Anthony Baxter takes on tycoon Donald Trump and his luxury golf developments once again in his hard-hitting documentary A Dangerous Game, the follow-up to 2011′s You’ve Been Trumped.
In 2011, director Anthony Baxter released his debut film ‘You’ve Been Trumped’, a documentary following the trials and tribulations of a select few Scottish homeowners in their David & Goliath battle against Donald Trump and his desire to build an enormous golf complex on their doorstep in rural Aberdeenshire. His follow-up, ‘A Dangerous Game’ is a call-back to that film, showing what has happened in the years since the movie as well as moving some of the action to Croatia, where a similar tug of war is happening with residents in Dubrovnik.
I enjoyed You’ve Been Trumped, which is fortunate as the new film expects the viewer to have not only watched that film but have agreed with its anti-capitalist and incredibly one-sided message. A Dangerous Game picks up with many of the ‘characters’ from the first film, particularly Michael Forbes whose farm was described by Trump as ‘filth’ in the first film. The most striking scene however, comes from Forbes 93 year old mother, who has had her water supply cut by Trump’s diggers and is forced to drink water from the local burn (incidentally, much of the Scots have their speech subtitled, which I found frustrating, particularly as the word ‘burn’ was anglicised to ‘stream’ in the text!).

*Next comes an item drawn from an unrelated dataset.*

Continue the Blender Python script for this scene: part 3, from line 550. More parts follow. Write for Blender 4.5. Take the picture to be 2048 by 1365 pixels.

The film’s middle jumps from Dubrovnik, where locals have forced a referendum on the building of the mountain-top course, to Las Vegas where multi-million dollar courses in arid environments have gone to rack and ruin. I could have done without the Vegas segment, and would have preferred to have spent more time investigating the corruption in Croatia that has led to an expensive course being built in an ancient community indifferent to golf.
The film culminates with an interview with Donald Trump himself, something that was missing from You’ve Been Trumped but which Trump now actively encourages due to the negative press the first film brought him. This section is largely disappointing, with the interview lacking the fireworks that 2 and a half hours worth of two separate movies have built the viewer to expect. Trump appears game for a debate with Baxter but Baxter himself falls flat and doesn’t ask the penetrating questions we want him to.
The film is well-intentioned but suffers from self-flagellation (we don’t need a 2 minute piece showing us how successful the first film was) and a feeling that nothing has truly been achieved – Trump’s course was built and is a success. The best parts don’t come from the referendum in Dubrovnik or the aforementioned interview, but from short pieces with Baxter’s 90 year old uncle who has collected and donated over 100,000 ‘lost’ balls from his local course to charity. While adding nothing to the story arc, these scenes do add warmth to the film and a sense that Scotland may now have billionaire-owned courses exclusively for the ultra-wealthy, but it hasn’t lost the community spirit and love of the game that makes it the home of golf.